Although the document released by Dunn bears no date, Perot Systems was making presentations to utilities and power sellers in 1997 and 1998 but was never successful in selling its product, company executives said.

California officials, he said, are looking for a scapegoat for their market's problems.

Russell Freeman, Perot Systems' chief financial officer, said the company is unsure who produced the document, but market experts formerly employed by the company have assured them that these were old loopholes that had been corrected by the time the document was written.

Perot Systems received written permission in 1997 in a series of letters from Cal-ISO's executive director at the time, Jeffrey Tranen, to make similar presentations to market participants, according to company executives.

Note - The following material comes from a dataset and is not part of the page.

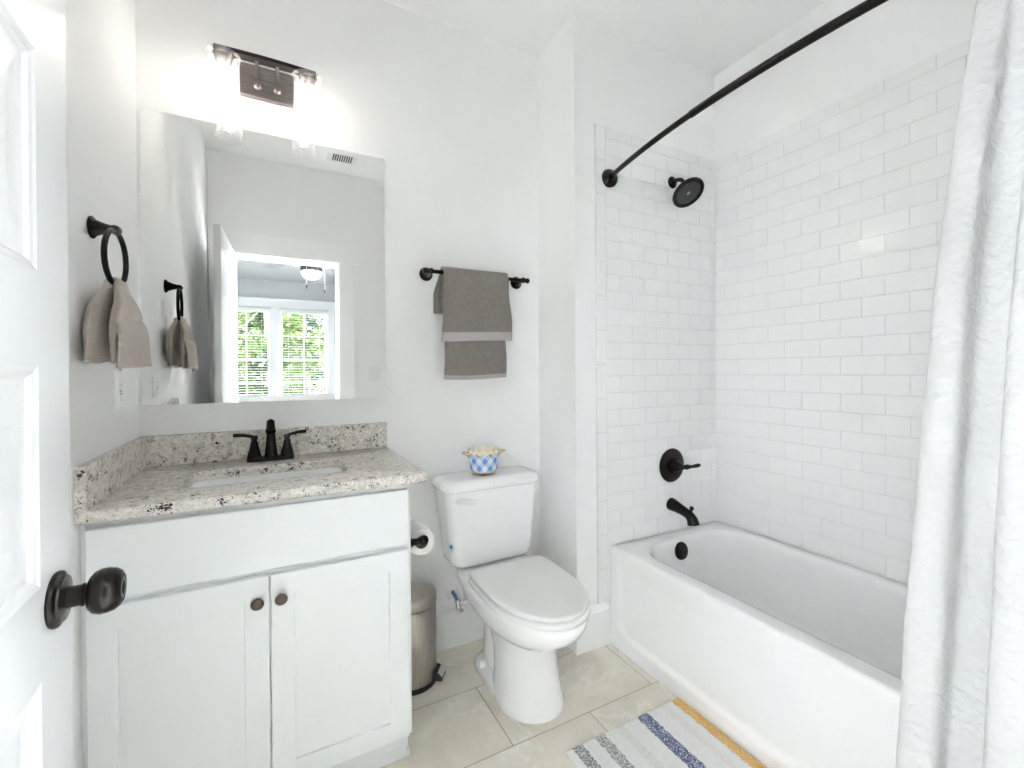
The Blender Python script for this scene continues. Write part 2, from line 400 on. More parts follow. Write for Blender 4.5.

However, Cal-ISO stipulated that no confidential information could be disclosed and an "ethical wall" would have to be erected to prevent the sharing of such information.

The letters setting the terms for the marketing effort were included in a document filed Thursday with the Securities and Exchange Commission. In the initial letter, dated Oct. 22, 1997, Tranen said Cal-ISO had received complaints that Perot Systems was attempting to teach market participants "to exploit the new California energy market by exploiting potential weaknesses and shortcomings in the ISO's system to their commercial advantage."

If Perot Systems were to use inside knowledge gleaned from working at Cal-ISO, that would violate a confidentiality agreement, he said.

Cal-ISO lawyer Charles Robinson said everyone involved in those negotiations has left the nonprofit company and "I can't second-guess past management."